BREAKING NEWS: Future American Christian Students Uncertain As Obama Signs Stimulus Plan
By Stefan J. Bos, Worthy News Chief International Correspondent
COLORADO, USA (Worthy News)– Devoted Christian students across the United States faced uncertainty Tuesday, February 17, as President Barack Obama signed into law the nation’s biggest ever economic stimulus plan which bans religious worship or instruction in university and college facilities that receive state funds for renovations.
“No funds awarded under this section may be used for – (3) modernization, renovation, or repair of facilities – (A) used for sectarian instruction or religious worship; or (B) in which a substantial portion of the functions of the facilities are subsumed in a religious mission,” a part of the plan says.
One of the effects will be to bar Bible studies and worship meetings by Christian and other religious student groups in facilities that have undergone repairs or modernization work underwritten by stimulus funds, according to religious liberty advocates.
The measure is part of the almost $800 billion in government spending and tax cuts that Obama says are designed to get America’s economy back on track. However critics describe the plan as anti-religious. “The dust is settling on the “bipartisan” stimulus bill and one thing is clear: it is anti-religious,” said former presidential candidate Mike Huckabee, who is also an ordained Baptist pastor.
STRIKING PROVISION
“During debate, Senator Jim DeMint offered an amendment to strike the provision from the bill but it failed 43-54, with Democrats voting overwhelmingly for this blatantly anti-religious provision,” Huckabee wrote on his Website and in an e-mail to supporters, monitored by Worthy News.

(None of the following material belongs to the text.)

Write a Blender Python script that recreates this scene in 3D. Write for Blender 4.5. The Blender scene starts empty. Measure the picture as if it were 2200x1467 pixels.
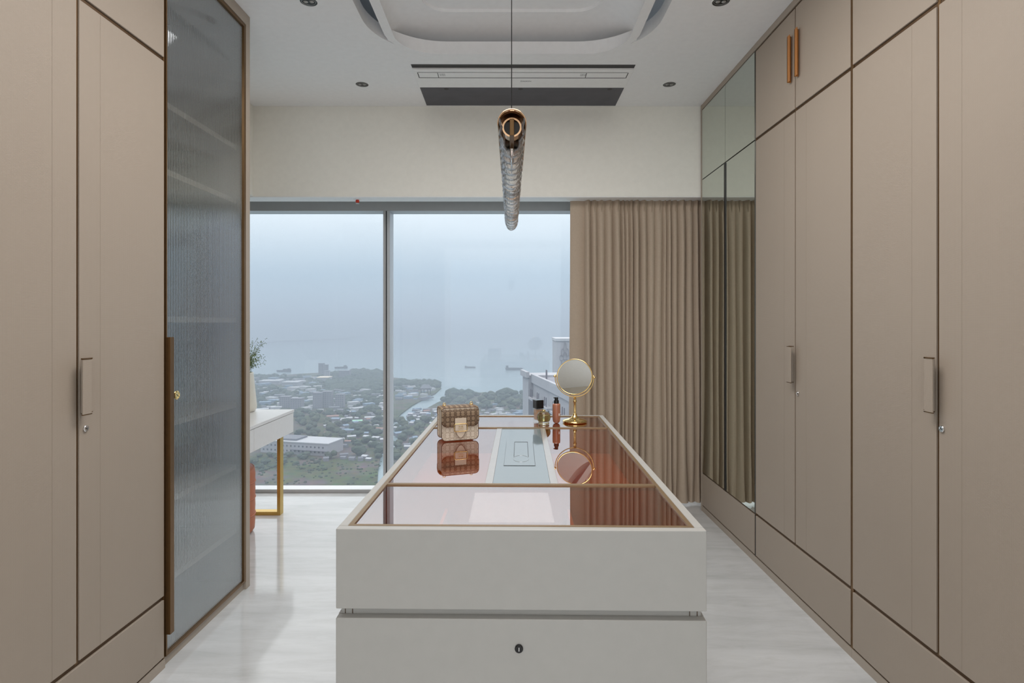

“Why would Democrats add this provision into a spending bill that they say is “urgently needed” to help our economy?” he added. Supporters of the provision say it guarantees the separation of church and state and ensures that tax payers dollars are not used for religion.
However the American Center for Law and Justice (ACLJ) said in published remarks that it would challenge the provision in federal court as it allegedly encourages discrimination.
“This is an unacceptable provision that clearly discriminates against religious organizations that have a legal right to use those facilities,” ACLJ chief counsel Jay Sekulow said in a written statement. “This is not what ‘economic stimulus’ is about. We know that the American people don’t want their tax dollars used for discriminatory measures.”
OBAMA “REORGANIZING”
It came shortly after Obama already signed an executive “reorganizing” the White House Office on Faith-Based and Neighborhood Partnerships to be used only for “secular purposes”, not evangelism. Yet despite controversies, Obama seemed pleased when signing the stimulus plan outside of Washington, in the Western city of Denver, Colorado on Tuesday, February 17.
Denver hosted the 2008 Democratic National Convention, at which Obama received his party’s presidential nomination. The majority of Colorado voters supported Obama in the November election, after several elections in which Republicans won the state.
“I do not want to pretend that today marks the end of our economic problems nor does it constitute all of what we are going to have to do to turn our economy around,” he said at the signing ceremony. “But today does mark the beginning of the end.”
Colorado also has a reputation for supporting businesses that produce and support so-called “clean energy”.
HAPPY COMPANY
Before President Obama signed the legislation, Blake Jones, the president of the Colorado-based Namaste Solar company, which makes solar energy equipment, said the stimulus plan will help his company and many others.
“Our trade association – the Solar Energy Industries Association – estimates that as a direct result of this stimulus bill, U.S. solar companies will create 69,000 good-paying jobs this year, and almost double that number over the next two years,” he added.
Overall, the Obama administration claims the plan will create or save millions of jobs, cut taxes for 95 percent of working Americans and inject new money into efforts to reform education, health care, and rebuild infrastructure.
Others aren’t so sure. They include United States Representative Tom Price (R-Roswell) who became somewhat of a television celebrity last week when smashing the 1,000 plus pages of the bill and waving what looked to be a small, dead ball of fur on the floor of the U.S. House. The prop was reportedly from a pet store.
EXPENSIVE MICE
“What’s in it? Have you read it?” he said of the $787 million stimulus bill. “We found 30 million for mice. Got 30 million for mice. You can’t be serious. What a joke. $30 million for mice. Does that create jobs?”
The economic stimulus plan passed both houses of Congress, with all majority Democrats supporting the measure and nearly all Republicans voting against it. Minority-party lawmakers have warned the plan is too costly and wasteful, and will not work.
On Wednesday, February 18, Obama was to visit the Southwestern state of Arizona to introduce a program he said would help millions of homeowners avoid mortgage foreclosures. Several economists and politicians agree that the U.S. financial crisis began with bad loans in the home mortgage industry.